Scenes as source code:
_ _ _ _

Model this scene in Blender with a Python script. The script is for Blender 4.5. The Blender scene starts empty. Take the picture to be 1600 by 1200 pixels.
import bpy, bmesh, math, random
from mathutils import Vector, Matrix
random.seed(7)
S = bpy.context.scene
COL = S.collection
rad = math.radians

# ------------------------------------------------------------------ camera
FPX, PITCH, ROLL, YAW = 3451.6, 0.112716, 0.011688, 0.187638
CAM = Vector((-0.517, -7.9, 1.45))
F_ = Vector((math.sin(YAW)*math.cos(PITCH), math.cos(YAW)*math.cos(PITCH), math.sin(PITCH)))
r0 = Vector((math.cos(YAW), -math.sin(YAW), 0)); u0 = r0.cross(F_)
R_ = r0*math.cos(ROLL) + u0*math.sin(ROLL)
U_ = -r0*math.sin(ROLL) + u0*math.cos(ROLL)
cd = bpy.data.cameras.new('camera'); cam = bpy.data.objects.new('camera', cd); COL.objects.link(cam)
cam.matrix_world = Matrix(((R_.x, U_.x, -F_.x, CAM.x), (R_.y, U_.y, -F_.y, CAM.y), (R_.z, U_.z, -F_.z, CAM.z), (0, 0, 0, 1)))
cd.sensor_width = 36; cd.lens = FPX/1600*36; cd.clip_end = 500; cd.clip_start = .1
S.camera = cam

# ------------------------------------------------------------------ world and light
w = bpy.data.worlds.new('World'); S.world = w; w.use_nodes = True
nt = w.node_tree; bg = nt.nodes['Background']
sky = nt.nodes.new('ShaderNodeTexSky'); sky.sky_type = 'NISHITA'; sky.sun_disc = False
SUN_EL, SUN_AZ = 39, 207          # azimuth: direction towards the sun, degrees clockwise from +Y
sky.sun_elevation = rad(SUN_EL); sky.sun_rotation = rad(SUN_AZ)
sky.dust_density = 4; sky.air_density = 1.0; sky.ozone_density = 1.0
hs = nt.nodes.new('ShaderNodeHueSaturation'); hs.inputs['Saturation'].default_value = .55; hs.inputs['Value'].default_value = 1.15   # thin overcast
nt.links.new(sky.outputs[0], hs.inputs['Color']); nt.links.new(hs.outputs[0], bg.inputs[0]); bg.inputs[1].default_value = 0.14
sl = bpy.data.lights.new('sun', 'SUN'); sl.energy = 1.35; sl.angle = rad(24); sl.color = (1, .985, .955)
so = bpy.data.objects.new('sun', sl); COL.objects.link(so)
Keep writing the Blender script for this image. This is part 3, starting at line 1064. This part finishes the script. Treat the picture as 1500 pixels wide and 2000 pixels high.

_ _ _ _

## WHAT YOU WILL DO
Each line in the material above must be retyped without alteration.

## ANSWER IN FULL
Model this scene in Blender with a Python script. The script is for Blender 4.5. The Blender scene starts empty. Take the picture to be 1600 by 1200 pixels.
import bpy, bmesh, math, random
from mathutils import Vector, Matrix
random.seed(7)
S = bpy.context.scene
COL = S.collection
rad = math.radians

# ------------------------------------------------------------------ camera
FPX, PITCH, ROLL, YAW = 3451.6, 0.112716, 0.011688, 0.187638
CAM = Vector((-0.517, -7.9, 1.45))
F_ = Vector((math.sin(YAW)*math.cos(PITCH), math.cos(YAW)*math.cos(PITCH), math.sin(PITCH)))
r0 = Vector((math.cos(YAW), -math.sin(YAW), 0)); u0 = r0.cross(F_)
R_ = r0*math.cos(ROLL) + u0*math.sin(ROLL)
U_ = -r0*math.sin(ROLL) + u0*math.cos(ROLL)
cd = bpy.data.cameras.new('camera'); cam = bpy.data.objects.new('camera', cd); COL.objects.link(cam)
cam.matrix_world = Matrix(((R_.x, U_.x, -F_.x, CAM.x), (R_.y, U_.y, -F_.y, CAM.y), (R_.z, U_.z, -F_.z, CAM.z), (0, 0, 0, 1)))
cd.sensor_width = 36; cd.lens = FPX/1600*36; cd.clip_end = 500; cd.clip_start = .1
S.camera = cam

# ------------------------------------------------------------------ world and light
w = bpy.data.worlds.new('World'); S.world = w; w.use_nodes = True
nt = w.node_tree; bg = nt.nodes['Background']
sky = nt.nodes.new('ShaderNodeTexSky'); sky.sky_type = 'NISHITA'; sky.sun_disc = False
SUN_EL, SUN_AZ = 39, 207          # azimuth: direction towards the sun, degrees clockwise from +Y
sky.sun_elevation = rad(SUN_EL); sky.sun_rotation = rad(SUN_AZ)
sky.dust_density = 4; sky.air_density = 1.0; sky.ozone_density = 1.0
hs = nt.nodes.new('ShaderNodeHueSaturation'); hs.inputs['Saturation'].default_value = .55; hs.inputs['Value'].default_value = 1.15   # thin overcast
nt.links.new(sky.outputs[0], hs.inputs['Color']); nt.links.new(hs.outputs[0], bg.inputs[0]); bg.inputs[1].default_value = 0.14
sl = bpy.data.lights.new('sun', 'SUN'); sl.energy = 1.35; sl.angle = rad(24); sl.color = (1, .985, .955)
so = bpy.data.objects.new('sun', sl); COL.objects.link(so)
Keep writing the Blender script for this image. This is part 3, starting at line 1064. This part finishes the script. Treat the picture as 1500 pixels wide and 2000 pixels high.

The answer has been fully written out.